Ayala followed Tarkanian as basketball coach at Pasadena (California) City College, where Harvey Hyde was the football coach. All three would wind up at UNLV and experience considerable success. Ayala helped Tark coach the Rebels before taking over the Lady Rebels.

“He was a good man,” Hyde said. “He coached in Las Vegas, he stayed in Las Vegas. And then he went into business in Las Vegas — he had those stores in the airport where you buy newspapers and this and that — and, by the way, he was very successful.

“Dan was just Dan. Dan Ayala. He practiced what he taught in basketball and teaching and took it into business and followed those guidelines. He was a hard worker and demanded his teams work hard, and he did, too.”

There will be a service for Dan Ayala at Palm Mortuary, 1600 S. Jones Blvd., at 10 a.m. Thursday.

A lot of coaches are expected to attend.

Basketball plays might be drawn up on cocktail napkins in Dan Ayala’s memory.

30 called strikes

Hailey Dawson, born without three fingers on her right hand, threw a strike — or close enough that umpire Laz Diaz would have called it one — to the Angels’ Mike Trout at Angel Stadium on Sept. 16 in completing her mission of throwing out ceremonial first pitches in all 30 major league ballparks.
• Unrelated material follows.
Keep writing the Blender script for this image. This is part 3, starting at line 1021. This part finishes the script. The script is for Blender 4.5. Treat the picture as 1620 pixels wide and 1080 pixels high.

The 8-year-old from Henderson was born with Poland Syndrome and uses a 3D printed prosthetic hand produced by UNLV’s College of Engineering to perform everyday tasks. She started her first pitch quest at a Baltimore Orioles game in August 2015. Her robotic appendage, called Hailey’s Hand, now has its own Twitter account.

Anderson delivers

Tyler Anderson of the Colorado Rockies via Spring Valley High School and the University of Oregon has allowed a National League-leading 30 home runs in the rarefied air of Coors Field (and other ballparks) this season.

But with the Rockies battling for their playoff lives, the left-handed starting pitcher has delivered back-to-back quality starts. In six innings against the National League West-leading Dodgers on Wednesday, he allowed two hits and struck out four in lowering his ERA to 4.76.

Parked place

This parking situation at under-construction Las Vegas Stadium is becoming a bigger brouhaha than the Raiders’ lack of a pass rush.

Just as it was at T-Mobile Arena before the Golden Knights dropped the puck last season.

It got figured out. It always does.

Fans who go to these games are resourceful, even if it means paying a guy $20 to park the Country Squire on his front lawn. It’s why more than 300,000 spectators attend the Indianapolis 500 every year despite there being few dedicated parking lots.

“Each will resemble the (messed) up aftermath of the Battle at Antietam — provided, of course, that naked Union survivors were grilling omelettes and bonging antifreeze atop the bodies of the dead,” wrote Indianapolis journalist Roy Hobbson.